-- START Exercise materials --

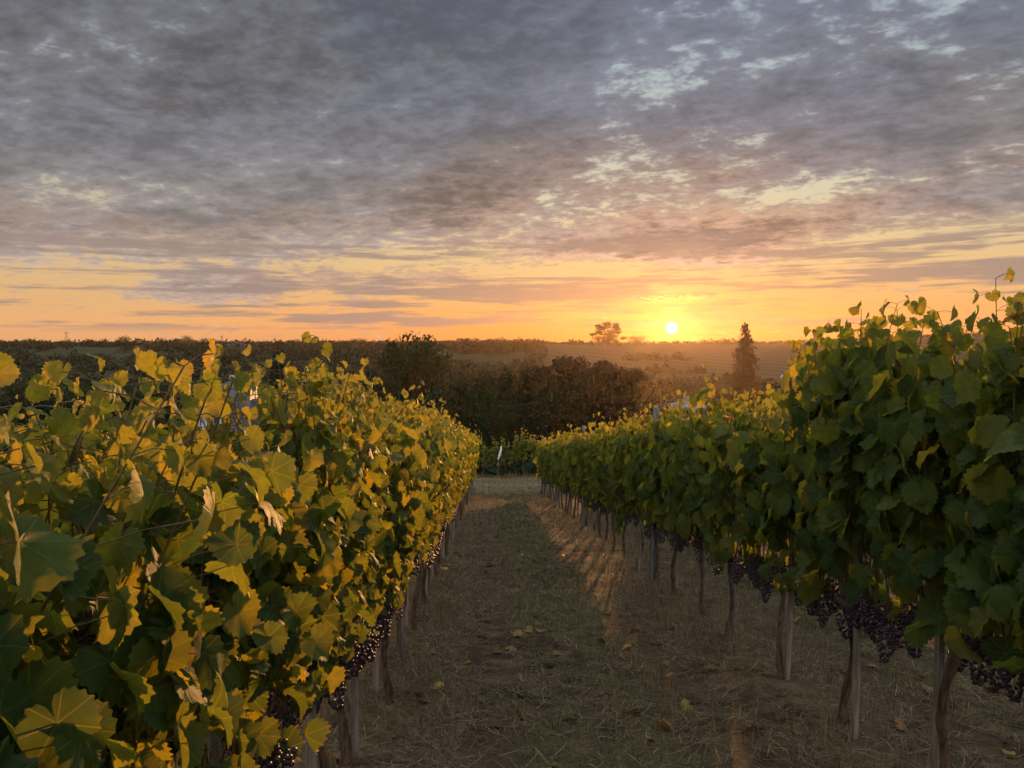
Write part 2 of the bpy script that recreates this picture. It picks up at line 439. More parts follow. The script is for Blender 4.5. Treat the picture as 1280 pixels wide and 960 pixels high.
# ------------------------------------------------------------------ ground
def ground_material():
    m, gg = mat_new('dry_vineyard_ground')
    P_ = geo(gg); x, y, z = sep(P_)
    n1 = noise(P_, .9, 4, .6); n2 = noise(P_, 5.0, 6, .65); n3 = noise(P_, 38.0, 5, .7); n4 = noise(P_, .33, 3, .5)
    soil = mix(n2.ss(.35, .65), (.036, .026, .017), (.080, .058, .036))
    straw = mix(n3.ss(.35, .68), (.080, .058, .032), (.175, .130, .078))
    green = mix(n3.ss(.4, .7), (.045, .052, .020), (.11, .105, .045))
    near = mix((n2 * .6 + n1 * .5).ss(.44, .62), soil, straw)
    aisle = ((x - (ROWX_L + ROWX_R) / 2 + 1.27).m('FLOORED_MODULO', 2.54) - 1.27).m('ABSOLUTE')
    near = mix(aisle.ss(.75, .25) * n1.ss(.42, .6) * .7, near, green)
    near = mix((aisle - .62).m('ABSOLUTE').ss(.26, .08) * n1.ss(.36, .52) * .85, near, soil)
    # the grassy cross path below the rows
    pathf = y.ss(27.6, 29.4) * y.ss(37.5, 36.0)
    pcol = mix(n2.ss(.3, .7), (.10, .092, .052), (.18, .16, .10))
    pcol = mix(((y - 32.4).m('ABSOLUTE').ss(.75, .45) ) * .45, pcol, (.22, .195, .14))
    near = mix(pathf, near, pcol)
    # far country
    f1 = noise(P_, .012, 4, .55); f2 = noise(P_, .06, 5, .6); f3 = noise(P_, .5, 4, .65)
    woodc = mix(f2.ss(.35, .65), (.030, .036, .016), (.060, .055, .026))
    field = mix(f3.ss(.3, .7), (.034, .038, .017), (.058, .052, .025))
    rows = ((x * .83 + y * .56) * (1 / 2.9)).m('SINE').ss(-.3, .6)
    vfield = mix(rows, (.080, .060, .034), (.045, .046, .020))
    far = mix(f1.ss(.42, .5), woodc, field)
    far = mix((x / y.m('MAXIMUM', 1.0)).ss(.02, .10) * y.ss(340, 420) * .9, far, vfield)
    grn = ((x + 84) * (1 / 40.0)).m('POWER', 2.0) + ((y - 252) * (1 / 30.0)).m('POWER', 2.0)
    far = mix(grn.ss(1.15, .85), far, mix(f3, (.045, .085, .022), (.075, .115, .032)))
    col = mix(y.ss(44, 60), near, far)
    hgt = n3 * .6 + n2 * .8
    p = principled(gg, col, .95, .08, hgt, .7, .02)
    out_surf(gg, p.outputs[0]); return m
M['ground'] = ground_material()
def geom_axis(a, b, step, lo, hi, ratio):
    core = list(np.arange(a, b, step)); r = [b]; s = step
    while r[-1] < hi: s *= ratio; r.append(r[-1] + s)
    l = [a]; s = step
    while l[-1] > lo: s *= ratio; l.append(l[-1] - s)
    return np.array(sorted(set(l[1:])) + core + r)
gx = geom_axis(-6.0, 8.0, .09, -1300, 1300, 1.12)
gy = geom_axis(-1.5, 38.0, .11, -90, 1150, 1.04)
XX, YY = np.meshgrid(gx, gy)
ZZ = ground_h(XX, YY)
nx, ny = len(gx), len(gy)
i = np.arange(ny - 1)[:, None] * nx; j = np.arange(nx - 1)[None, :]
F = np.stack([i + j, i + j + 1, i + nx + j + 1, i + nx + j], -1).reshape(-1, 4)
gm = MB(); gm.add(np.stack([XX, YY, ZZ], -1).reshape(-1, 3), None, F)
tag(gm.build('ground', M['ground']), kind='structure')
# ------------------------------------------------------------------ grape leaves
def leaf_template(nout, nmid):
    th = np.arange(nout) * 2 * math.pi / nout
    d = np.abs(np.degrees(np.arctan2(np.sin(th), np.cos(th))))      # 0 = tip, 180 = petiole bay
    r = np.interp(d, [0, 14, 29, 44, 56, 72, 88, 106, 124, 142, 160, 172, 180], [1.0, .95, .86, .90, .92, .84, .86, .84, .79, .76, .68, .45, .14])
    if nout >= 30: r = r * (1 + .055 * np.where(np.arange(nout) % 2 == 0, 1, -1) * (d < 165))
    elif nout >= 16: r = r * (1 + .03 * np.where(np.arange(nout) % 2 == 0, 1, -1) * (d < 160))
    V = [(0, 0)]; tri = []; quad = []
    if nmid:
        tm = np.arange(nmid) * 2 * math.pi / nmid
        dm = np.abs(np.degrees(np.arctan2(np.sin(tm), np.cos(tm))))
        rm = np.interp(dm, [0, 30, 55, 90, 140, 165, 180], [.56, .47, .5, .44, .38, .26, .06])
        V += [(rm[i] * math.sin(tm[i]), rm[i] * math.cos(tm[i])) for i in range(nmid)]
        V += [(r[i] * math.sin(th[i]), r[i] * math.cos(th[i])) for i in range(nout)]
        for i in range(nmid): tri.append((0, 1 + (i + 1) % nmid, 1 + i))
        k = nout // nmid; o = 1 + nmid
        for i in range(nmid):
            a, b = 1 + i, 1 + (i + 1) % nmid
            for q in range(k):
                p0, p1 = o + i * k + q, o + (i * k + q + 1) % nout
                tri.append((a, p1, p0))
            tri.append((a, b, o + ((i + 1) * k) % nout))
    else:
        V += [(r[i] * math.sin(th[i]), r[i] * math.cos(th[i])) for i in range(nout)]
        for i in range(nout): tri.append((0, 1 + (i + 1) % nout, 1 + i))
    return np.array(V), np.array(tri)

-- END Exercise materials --
-- START Exercise materials --

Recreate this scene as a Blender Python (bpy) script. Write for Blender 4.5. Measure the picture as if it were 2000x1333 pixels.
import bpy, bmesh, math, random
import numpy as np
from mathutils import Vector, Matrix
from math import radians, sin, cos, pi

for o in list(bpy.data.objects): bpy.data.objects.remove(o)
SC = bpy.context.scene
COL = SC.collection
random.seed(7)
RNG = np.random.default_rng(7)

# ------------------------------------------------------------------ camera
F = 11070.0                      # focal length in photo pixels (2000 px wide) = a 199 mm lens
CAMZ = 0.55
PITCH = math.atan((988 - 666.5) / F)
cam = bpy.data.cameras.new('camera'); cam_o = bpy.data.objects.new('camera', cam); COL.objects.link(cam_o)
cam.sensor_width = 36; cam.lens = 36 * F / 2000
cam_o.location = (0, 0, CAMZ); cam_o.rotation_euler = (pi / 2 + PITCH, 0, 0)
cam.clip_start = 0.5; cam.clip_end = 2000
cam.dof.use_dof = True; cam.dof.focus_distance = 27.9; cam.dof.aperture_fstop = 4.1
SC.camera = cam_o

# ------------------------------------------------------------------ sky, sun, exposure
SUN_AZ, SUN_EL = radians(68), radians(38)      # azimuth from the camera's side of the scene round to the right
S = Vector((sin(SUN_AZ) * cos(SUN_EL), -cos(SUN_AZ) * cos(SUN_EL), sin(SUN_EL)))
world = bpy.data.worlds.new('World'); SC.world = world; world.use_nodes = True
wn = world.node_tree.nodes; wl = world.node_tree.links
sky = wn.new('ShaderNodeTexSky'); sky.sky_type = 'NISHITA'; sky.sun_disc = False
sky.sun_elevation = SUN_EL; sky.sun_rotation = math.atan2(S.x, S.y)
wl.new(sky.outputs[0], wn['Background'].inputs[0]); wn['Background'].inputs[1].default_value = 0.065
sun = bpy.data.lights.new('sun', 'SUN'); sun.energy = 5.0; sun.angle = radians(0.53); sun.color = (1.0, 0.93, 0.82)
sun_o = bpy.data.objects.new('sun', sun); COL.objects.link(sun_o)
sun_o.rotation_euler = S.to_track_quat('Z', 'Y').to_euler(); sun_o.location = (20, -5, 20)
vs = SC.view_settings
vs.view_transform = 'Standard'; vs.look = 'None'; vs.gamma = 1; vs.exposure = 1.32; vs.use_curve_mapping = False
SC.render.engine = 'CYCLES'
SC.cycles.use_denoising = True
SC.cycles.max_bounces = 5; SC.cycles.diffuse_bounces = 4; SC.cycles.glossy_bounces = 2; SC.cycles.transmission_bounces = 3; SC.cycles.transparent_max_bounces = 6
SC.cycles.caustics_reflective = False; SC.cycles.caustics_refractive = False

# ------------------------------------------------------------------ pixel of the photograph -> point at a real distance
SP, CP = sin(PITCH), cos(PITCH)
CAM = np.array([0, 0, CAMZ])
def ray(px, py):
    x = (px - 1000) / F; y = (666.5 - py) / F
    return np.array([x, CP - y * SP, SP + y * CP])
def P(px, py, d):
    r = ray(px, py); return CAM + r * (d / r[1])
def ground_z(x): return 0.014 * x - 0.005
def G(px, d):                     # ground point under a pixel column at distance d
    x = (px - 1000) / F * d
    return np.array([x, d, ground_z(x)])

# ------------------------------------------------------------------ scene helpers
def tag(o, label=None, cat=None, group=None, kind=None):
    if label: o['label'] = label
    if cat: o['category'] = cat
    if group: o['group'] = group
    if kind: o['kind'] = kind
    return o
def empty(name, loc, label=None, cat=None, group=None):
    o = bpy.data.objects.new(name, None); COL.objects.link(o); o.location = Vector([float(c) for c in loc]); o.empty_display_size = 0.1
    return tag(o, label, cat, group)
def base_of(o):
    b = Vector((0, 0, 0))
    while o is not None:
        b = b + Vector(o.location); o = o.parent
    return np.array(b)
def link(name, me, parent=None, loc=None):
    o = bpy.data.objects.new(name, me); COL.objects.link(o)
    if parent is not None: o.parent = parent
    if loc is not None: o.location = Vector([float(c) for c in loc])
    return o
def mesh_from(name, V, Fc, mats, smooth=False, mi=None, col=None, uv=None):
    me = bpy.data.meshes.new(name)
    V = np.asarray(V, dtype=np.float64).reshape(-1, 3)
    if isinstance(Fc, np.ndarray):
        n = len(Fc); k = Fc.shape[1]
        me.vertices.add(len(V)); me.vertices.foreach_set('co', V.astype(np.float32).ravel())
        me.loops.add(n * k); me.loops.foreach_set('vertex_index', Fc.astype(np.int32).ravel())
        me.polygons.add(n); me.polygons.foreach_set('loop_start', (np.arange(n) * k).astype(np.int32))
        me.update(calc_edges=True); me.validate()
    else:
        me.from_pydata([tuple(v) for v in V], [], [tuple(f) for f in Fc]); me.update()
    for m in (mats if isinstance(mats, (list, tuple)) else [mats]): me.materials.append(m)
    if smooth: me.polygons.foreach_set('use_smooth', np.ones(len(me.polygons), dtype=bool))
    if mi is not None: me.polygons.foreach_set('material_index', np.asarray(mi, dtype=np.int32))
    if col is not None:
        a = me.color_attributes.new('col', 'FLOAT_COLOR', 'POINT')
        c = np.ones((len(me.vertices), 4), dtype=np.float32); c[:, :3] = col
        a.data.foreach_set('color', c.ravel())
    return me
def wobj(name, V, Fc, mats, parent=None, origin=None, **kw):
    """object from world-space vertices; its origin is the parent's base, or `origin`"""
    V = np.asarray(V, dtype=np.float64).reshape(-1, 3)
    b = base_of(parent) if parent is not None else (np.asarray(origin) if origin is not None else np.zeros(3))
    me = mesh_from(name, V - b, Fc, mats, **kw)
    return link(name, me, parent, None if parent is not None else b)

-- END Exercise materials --
-- START Exercise materials --

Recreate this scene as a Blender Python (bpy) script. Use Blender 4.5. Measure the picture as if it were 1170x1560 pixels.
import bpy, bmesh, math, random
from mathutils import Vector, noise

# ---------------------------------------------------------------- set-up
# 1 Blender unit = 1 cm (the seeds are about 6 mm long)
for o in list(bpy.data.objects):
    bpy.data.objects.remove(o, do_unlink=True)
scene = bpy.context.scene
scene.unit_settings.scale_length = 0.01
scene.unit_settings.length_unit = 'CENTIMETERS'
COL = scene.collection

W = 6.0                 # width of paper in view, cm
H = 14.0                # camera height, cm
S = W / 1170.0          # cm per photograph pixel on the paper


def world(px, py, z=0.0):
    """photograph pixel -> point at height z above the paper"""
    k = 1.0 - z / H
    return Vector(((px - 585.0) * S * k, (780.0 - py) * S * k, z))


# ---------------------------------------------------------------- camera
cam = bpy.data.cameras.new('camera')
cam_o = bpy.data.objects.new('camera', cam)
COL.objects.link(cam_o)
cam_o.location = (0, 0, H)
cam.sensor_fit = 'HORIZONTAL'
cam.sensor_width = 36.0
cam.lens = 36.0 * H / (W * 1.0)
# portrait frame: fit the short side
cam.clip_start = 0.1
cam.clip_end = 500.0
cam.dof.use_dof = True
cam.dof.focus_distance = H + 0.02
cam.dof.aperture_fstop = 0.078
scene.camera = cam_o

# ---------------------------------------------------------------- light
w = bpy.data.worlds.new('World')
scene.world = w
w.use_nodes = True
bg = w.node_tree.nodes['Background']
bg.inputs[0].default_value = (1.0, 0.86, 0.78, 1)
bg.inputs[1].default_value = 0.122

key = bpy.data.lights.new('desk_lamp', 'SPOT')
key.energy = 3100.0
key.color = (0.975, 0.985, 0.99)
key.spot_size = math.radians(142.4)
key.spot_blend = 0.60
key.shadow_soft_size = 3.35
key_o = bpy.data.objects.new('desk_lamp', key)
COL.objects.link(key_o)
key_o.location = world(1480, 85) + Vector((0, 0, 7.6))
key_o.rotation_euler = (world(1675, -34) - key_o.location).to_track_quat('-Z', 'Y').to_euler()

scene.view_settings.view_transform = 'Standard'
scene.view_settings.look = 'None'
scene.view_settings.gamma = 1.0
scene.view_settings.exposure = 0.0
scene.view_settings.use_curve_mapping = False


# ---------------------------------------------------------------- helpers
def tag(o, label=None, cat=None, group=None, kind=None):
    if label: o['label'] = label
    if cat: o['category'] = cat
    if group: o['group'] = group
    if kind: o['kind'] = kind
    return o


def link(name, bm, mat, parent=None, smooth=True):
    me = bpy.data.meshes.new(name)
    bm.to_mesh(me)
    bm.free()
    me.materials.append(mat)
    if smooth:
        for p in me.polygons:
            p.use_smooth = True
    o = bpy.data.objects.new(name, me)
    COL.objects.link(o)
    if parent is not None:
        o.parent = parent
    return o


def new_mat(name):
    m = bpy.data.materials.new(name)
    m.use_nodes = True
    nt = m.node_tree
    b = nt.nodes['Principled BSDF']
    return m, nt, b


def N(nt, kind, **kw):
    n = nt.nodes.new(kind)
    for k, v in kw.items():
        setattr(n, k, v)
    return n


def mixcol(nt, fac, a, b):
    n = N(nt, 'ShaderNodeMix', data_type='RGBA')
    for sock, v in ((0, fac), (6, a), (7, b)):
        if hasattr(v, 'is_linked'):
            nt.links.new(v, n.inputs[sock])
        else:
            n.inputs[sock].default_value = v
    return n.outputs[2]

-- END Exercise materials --

What you have to do ▸
Of all the entries above, repeat only the lines from the line that has "Recreate this scene as a Blender Python (bpy) script. Write" to the line that has "RNG = np.random.default_rng(7)", both lines included, exactly.

Finished answer ▸
Recreate this scene as a Blender Python (bpy) script. Write for Blender 4.5. Measure the picture as if it were 2000x1333 pixels.
import bpy, bmesh, math, random
import numpy as np
from mathutils import Vector, Matrix
from math import radians, sin, cos, pi

for o in list(bpy.data.objects): bpy.data.objects.remove(o)
SC = bpy.context.scene
COL = SC.collection
random.seed(7)
RNG = np.random.default_rng(7)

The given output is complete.